BERLINER MORGENPOST: Als gäbe es keinen Atomausstieg – Leitartikel

Es passieren gelegentlich epochale Dinge in diesen
bewegten Zeiten, die wegen der vielen Aufgeregtheiten weit und breit
nahezu untergehen im reißenden Strom der Neuigkeiten. In dieser Woche
zum Beispiel hat ein grüner Politiker gesagt, dass es gar nicht mehr
nötig sei, gegen die Castor-Transporte ins Wendland zu protestieren.
Nicht irgendein Grüner, sondern Winfried Kretschmann, der
baden-württembergische Ministerpräsident; der derzeit neben Jürgen
Trittin vermutlich einflussreichste Grüne überhaupt. „Protest macht
jetzt eigentlich keinen Sinn mehr.“ Das ist ein Satz, den man sich im
Zusammenhang mit der Nutzung der Atomkraft, einer zentralen Wurzel
der grünen Bewegung, vor einem Jahr nicht hätte vorstellen können. Es
geht vieles wirklich sehr zügig in diesen Zeiten. Und vielleicht muss
man deswegen auch Milde walten lassen mit den vielen Menschen im
niedersächsischen Wendland, die an diesem Wochenende wieder so tun,
als sei gar nichts geschehen. Als gäbe es keinen Atomausstieg, als
gäbe es keine komplette Kehrtwende der schwarz-gelben Regierung. Als
wäre die Sorge mancher bayerischer oder baden-württembergischer
Bürgermeister, der Atommüll würde womöglich eines Tages doch noch bei
ihnen landen, völlig aus der Luft gegriffen. Und doch ist es ja so:
Die Suche nach einem Endlager hat neu begonnen. Selbst in der Union
weiß inzwischen jeder, dass ein solcher Ort nicht mehr benannt werden
kann ohne ein transparentes Verfahren, das die Menschen mitnimmt auf
einen Weg, der ja gegangen werden muss. „Irgendwo muss das Zeugs
hin“, hat Winfried Kretschmann hinzugefügt. Und auch dieser Satz ist
so richtig, wie er kurz ist. Wir alle tragen Verantwortung dafür,
dieses sehr gefährliche Material auf Generationen und
Abergenerationen sicher zu verwahren. Dagegen kann man nicht mehr
protestieren. Das muss man tun. Eine Einsicht, die vielen
schwerfällt. Wer mit Anti-Atomkraft-Aufklebern groß geworden ist, wer
in Gorleben die „Republik Freies Wendland“ gegründet hat, wessen
Weltbild das sture Durchsetzen einer eben nicht hundertprozentig
sicher handhabbaren Energieform entscheidend geprägt hat, der kann
nicht einfach kehrtmachen. Also ruft die Parteitagsregie trotz
Kretschmanns weiser Erkenntnis zur sonntäglichen Fahrt ins Wendland.

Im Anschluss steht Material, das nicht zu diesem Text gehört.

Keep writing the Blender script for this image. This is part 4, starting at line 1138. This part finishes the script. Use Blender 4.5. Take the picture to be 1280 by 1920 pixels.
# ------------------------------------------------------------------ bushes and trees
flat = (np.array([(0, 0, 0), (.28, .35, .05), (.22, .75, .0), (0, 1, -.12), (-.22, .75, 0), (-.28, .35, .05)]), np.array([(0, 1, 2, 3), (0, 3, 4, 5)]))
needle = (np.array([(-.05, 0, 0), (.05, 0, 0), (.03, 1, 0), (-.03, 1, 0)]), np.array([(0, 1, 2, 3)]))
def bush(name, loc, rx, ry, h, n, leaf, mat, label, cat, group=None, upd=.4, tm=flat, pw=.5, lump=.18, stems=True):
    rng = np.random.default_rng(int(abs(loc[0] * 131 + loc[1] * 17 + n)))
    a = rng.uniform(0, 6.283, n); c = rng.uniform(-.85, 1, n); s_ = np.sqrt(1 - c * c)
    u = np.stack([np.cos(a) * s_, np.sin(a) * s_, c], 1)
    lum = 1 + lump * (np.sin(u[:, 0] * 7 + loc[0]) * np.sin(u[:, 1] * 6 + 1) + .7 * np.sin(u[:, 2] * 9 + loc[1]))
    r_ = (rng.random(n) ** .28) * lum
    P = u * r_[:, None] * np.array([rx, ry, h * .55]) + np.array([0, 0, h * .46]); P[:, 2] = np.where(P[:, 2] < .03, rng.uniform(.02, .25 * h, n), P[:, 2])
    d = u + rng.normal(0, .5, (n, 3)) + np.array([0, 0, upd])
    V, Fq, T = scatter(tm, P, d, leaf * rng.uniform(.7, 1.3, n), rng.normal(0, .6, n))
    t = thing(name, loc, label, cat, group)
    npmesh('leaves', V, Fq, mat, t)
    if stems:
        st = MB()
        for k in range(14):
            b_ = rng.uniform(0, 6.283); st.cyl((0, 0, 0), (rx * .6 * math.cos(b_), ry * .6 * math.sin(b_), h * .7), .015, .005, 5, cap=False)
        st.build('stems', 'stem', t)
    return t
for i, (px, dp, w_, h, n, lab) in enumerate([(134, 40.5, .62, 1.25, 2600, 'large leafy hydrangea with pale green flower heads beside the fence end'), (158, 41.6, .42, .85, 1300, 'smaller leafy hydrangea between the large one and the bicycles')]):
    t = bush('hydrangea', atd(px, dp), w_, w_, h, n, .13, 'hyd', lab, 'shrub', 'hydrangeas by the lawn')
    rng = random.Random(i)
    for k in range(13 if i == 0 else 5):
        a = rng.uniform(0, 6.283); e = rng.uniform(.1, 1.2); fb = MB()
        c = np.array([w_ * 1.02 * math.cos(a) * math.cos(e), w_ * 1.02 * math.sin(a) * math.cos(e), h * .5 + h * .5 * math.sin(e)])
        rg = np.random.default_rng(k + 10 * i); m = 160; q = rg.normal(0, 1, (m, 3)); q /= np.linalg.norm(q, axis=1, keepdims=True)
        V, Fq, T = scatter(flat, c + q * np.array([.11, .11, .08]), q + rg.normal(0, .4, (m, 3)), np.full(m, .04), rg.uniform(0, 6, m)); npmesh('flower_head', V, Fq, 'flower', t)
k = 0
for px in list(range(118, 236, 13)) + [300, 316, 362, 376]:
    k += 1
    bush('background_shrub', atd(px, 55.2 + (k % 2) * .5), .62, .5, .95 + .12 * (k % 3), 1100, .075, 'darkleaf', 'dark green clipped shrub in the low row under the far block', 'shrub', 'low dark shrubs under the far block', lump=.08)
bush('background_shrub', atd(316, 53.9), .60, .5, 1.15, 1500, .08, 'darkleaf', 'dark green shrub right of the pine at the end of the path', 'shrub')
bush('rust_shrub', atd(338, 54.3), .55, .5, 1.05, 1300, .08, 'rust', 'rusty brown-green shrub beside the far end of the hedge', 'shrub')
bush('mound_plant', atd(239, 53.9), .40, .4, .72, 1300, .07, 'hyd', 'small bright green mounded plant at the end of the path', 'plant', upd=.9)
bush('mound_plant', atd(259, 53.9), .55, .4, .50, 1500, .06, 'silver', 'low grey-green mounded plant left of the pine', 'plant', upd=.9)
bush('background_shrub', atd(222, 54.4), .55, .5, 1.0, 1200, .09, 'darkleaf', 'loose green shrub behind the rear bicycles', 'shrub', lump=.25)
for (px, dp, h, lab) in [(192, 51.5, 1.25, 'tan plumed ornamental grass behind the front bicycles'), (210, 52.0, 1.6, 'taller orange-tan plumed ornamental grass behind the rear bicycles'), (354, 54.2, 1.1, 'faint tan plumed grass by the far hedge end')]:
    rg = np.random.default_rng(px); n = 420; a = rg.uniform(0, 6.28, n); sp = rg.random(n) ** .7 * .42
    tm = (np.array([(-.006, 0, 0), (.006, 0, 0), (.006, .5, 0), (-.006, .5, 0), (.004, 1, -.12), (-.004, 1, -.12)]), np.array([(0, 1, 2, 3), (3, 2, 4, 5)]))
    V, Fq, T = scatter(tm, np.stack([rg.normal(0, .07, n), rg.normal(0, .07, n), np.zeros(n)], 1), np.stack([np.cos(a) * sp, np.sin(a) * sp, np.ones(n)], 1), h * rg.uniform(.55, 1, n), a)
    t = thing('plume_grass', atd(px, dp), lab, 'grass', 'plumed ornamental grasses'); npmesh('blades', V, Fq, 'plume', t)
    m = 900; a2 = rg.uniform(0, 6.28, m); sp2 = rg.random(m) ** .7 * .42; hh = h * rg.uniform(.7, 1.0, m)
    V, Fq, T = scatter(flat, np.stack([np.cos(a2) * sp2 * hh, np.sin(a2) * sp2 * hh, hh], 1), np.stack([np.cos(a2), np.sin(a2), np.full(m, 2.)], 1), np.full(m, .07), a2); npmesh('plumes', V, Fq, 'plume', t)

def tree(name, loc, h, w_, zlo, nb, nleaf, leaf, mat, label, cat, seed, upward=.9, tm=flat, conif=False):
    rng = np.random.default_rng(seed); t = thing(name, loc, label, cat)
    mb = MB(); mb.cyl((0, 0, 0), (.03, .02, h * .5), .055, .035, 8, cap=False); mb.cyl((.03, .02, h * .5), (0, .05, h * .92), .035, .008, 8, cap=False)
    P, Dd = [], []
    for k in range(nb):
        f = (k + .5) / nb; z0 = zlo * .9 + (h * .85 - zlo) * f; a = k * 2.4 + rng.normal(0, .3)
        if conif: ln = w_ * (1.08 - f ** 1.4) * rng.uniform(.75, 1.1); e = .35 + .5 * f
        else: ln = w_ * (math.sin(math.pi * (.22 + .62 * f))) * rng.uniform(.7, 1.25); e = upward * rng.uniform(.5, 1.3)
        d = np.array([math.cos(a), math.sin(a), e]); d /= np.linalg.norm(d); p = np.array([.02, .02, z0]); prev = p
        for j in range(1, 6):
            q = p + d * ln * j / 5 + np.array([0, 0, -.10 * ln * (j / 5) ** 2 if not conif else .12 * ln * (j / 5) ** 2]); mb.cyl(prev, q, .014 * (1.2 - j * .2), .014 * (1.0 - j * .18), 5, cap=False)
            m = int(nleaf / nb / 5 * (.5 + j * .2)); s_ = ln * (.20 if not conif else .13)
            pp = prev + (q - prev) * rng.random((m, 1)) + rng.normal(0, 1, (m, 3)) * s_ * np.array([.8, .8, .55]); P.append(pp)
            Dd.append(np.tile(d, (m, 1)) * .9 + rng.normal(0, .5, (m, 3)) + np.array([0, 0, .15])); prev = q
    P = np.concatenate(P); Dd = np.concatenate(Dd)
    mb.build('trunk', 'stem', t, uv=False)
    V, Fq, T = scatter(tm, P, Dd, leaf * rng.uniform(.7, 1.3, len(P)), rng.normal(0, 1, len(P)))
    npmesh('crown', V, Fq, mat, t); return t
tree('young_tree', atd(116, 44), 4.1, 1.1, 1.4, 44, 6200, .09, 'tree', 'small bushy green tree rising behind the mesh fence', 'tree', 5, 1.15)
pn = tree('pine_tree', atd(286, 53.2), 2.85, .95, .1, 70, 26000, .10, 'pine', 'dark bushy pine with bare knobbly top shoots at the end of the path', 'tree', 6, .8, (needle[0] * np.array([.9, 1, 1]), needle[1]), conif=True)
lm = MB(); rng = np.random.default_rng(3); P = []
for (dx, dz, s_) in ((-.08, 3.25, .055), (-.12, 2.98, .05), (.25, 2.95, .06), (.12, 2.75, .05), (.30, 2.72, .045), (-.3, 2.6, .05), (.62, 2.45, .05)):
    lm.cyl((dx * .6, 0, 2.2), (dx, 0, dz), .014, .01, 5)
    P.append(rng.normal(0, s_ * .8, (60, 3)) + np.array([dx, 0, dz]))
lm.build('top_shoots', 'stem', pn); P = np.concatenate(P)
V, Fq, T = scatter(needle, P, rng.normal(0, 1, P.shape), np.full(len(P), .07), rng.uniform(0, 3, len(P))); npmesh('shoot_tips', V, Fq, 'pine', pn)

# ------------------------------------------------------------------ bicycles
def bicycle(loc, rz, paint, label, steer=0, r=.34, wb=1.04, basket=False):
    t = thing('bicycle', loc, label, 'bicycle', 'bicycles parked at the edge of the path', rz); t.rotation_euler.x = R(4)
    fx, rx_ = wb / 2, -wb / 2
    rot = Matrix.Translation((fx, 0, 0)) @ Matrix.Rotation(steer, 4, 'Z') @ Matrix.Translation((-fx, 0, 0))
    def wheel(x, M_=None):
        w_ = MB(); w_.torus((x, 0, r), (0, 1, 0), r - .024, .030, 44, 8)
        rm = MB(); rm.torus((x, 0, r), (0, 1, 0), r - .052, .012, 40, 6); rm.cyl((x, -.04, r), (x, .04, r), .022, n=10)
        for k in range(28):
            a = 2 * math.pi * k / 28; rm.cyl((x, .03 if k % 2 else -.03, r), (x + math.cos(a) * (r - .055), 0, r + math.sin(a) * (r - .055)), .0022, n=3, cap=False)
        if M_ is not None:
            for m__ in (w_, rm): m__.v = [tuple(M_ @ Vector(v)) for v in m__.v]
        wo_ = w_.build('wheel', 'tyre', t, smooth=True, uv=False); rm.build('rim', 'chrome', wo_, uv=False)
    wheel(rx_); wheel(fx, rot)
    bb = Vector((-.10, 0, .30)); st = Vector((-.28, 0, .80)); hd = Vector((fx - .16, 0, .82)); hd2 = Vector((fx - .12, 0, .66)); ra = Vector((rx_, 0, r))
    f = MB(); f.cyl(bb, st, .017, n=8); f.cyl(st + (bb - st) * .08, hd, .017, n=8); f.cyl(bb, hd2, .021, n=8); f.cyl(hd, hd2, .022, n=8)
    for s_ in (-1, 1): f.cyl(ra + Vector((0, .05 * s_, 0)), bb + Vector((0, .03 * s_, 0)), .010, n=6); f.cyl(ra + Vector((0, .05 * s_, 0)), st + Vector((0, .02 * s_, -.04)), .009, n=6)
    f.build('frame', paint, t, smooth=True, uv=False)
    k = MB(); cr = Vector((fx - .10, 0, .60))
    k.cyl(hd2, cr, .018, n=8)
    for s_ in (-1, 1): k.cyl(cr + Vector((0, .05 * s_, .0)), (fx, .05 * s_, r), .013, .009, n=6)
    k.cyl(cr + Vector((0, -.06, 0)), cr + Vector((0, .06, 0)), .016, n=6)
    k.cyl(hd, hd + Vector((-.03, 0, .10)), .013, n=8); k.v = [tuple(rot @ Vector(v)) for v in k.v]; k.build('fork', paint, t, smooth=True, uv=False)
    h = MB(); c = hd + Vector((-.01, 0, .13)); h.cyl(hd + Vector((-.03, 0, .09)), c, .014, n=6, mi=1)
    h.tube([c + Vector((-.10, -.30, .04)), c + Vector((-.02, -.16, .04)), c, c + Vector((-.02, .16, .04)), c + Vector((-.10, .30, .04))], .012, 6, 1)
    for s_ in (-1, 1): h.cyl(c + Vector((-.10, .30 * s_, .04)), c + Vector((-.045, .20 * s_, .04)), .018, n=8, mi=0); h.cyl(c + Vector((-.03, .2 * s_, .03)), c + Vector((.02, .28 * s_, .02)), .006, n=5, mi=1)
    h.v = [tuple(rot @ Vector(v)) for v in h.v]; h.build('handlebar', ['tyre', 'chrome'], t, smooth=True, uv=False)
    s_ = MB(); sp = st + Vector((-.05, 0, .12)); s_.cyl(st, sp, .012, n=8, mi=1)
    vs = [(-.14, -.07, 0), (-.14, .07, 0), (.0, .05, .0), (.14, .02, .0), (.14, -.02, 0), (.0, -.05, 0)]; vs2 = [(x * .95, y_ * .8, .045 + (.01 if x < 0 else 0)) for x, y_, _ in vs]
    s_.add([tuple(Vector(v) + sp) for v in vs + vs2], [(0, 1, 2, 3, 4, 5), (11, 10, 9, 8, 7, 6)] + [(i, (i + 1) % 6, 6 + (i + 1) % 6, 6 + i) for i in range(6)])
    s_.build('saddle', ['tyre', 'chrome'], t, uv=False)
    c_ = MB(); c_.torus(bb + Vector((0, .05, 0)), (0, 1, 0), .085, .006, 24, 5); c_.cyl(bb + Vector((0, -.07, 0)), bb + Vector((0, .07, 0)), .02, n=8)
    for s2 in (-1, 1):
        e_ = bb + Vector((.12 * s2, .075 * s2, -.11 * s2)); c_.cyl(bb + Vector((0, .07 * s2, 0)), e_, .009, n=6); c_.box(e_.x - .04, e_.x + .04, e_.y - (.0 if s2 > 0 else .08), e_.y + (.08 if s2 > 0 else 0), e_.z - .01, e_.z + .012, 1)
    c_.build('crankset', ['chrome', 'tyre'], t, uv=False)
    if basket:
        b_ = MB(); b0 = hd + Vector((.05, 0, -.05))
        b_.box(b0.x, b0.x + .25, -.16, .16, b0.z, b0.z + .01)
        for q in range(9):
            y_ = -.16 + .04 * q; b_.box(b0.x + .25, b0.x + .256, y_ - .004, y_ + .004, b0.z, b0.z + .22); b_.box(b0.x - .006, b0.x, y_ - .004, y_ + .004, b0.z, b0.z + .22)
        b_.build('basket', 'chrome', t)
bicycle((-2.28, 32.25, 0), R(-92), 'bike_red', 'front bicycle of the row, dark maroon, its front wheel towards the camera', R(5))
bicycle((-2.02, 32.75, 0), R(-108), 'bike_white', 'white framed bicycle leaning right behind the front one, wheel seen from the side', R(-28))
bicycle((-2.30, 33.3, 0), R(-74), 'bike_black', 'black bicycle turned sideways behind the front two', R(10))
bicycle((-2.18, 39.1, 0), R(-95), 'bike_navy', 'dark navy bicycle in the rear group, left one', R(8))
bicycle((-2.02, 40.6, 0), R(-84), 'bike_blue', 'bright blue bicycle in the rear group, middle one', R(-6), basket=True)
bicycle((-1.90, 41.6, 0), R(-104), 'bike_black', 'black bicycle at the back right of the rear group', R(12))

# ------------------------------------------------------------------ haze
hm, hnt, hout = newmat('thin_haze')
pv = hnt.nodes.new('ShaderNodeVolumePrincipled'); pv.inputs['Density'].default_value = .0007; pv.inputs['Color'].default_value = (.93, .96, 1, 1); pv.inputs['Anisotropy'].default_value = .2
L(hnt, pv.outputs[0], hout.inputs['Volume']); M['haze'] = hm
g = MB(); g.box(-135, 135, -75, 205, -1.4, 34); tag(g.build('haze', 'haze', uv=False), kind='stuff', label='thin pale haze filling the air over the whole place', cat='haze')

Also verharrt die Antiatomkraftbewegung in den längst verinnerlichten
Reflexen, also spielt man rund um Gorleben wieder Katz und Maus an
diesem Wochenende. Also hält man das Bild vom fiesen Atomstaat am
Leben. Es war schon immer leichter, mit dem Finger auf andere zu
zeigen, als sich selbst zu überprüfen. Menschliche Schwäche, auch
gespeist aus schlechter Erfahrung. Es wäre dennoch gut, wenn man den
Zufall, dass der aktuelle Atomtransport von La Hague nach Gorleben
der letzte dieser Art ist, auch im Wendland zum Anlass nehmen könnte,
Abschied zu nehmen von den alten Schützengräben. Die drei, vier Jahre
sinnvoll zu nutzen, ehe die letzten beiden Castor-Fuhren aus dem
englischen Sellafield ins Wendland gefahren werden. Vielleicht kann
man bis dahin neue Formen finden. Vielleicht kann dann ein großes
Endlager-Forum den Transport begleiten, der Versuch, wirklich
gemeinsame Lösungen zu finden. Und nicht Protest und Gewalt und
Gelegenheit, sich gegenseitig die Köpfe einzuschlagen.